Wild Rice, Watershed Restoration and Hands-on High School Learning 

As a first-year science teacher at Aldo Leopold Community School in Green Bay, Wis., Mark Valentine was looking for experts to help him teach lessons about our environment and ecosystems. He found the perfect way to fulfill this goal: growing wild rice in the classroom. 

Valentine was one of 17 teachers and more than 400 students from 14 schools who participated in the University of Wisconsin–Green Bay’s Wild Rice in the Classroom program during the 2021-2022 school year. The program engages local teachers and K-12 students in conservation efforts that enhance native wetland plant communities in the Bay of Green Bay coastal wetlands and beyond.

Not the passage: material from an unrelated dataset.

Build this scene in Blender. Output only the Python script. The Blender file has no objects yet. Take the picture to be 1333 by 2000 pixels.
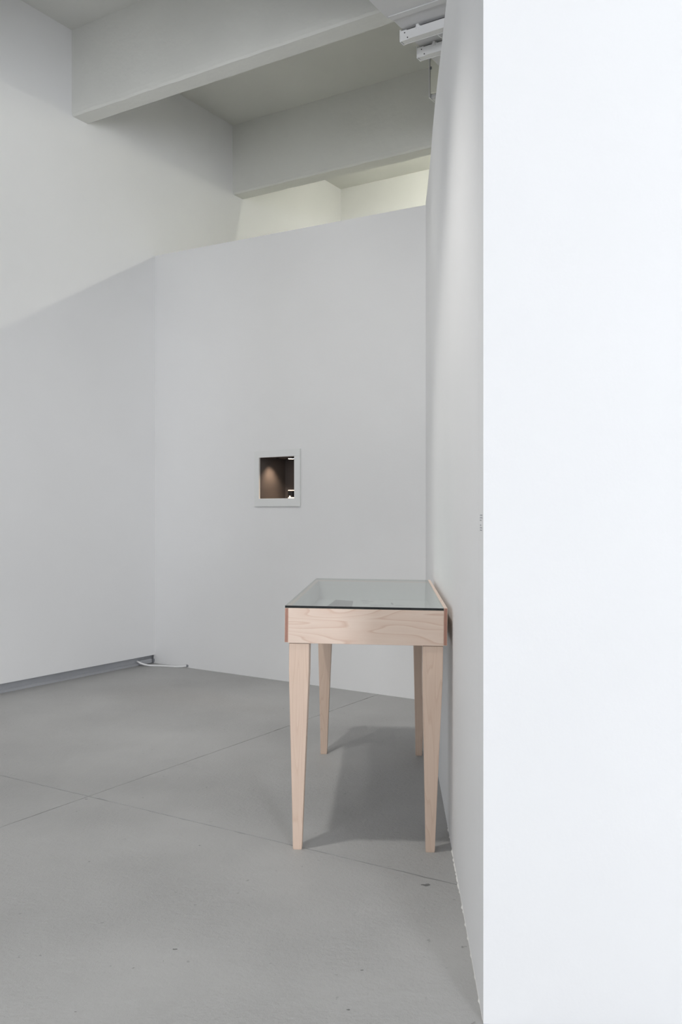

Students from Aldo Leopold Community School were eager to plant the rice they grew in their classrooms.

Teachers are given all the materials — lights, buckets, growing medium and wild rice seed — to successfully grow the rice. They also learn about the historical, cultural and ecological importance of Manoomin (wild rice in Ojibwe).   

“The students and I learned so much about the importance of wild rice for indigenous people and the ecosystem where it grows,” Valentine says. “It felt extra special to be a part of the process of helping to restore this plant to the watershed.” 

In May 2022, UW-Green Bay staff and students hosted a series of field trips to L.H. Barkhausen Waterfowl Preserve in Suamico, Wis., where teachers and more than 100 students transplanted their plants as part of a wetland restoration effort. In addition, students learned about freshwater turtles and met a painted turtle education ambassador, participated in a nature walk, and engaged in an interactive activity with Atlas Science Center staff to simulate the environmental and economic impacts of invasive species. 

“Students were able to actively participate in the growing and planting of a native species to combat a non-native. This activity gave them a sense of ownership of their environment and what they did does matter,” says Lynn Ponto, a teacher at Weyauwega-Fremont High School Science in Weyauwega, Wis. “Being able to plant under the guidance of professionals allowed them to feel the importance of protecting the diversity in our environment.” 

Students also learned about diverse water science career experiences. Valentine says listening to UW-Green Bay students share their stories about pursuing degrees and careers in the natural resources inspired his students.  

“Many of my science students dream of following similar paths in the future!” he says. 

The field trips were supported by UW-Green Bay’s College of Science, Engineering and Technology, Atlas Science Center, Brown County Parks, and Ducks Unlimited, with funding from the U.S. Fish and Wildlife Service Coastal Program and NEW Water.  

This year, the Freshwater Collaborative of Wisconsin provided funding to UW-Green Bay to expand the program and further develop an educator network that will link water-related research activities in the region; help teachers share curriculum, best practices, data and resources; and fuel continued engagement in water science and student career development. 

These kinds of collaborations are important to Dave Landers, a sixth-grade science teacher at Pulaski Community Middle School in Pulaski, Wis., and Kelly Koller, technology integration specialist at Bay View Middle School in Green Bay. They facilitate an after-school program called Great Lakes Explorers, which connects students to the Great Lakes watershed. The wild rice program was a fantastic activity for the group.

Students learned about wild rice and ecosystems in various ways throughout the school year. Photo courtesy Dave Landers.

“Students really enjoyed planting our wild rice at Barkhausen, learning more about the cultural and scientific significance of wild rice in our area and doing other ecosystem-related activities,” Koller says.   

 Landers says place-based experiences engage and empower students to better understand the ecosystem, gain a cultural perspective and then take action within their local watersheds. It could also prompt them to explore water-related careers. 

“One of the highlights was surely putting on the rubber boots and getting their hands wet and feet dirty as they seeded and later planted the wild rice,” he says. “This experience is a great example of using the outdoor learning classroom to foster and engage students’ natural curiosity and wonder.”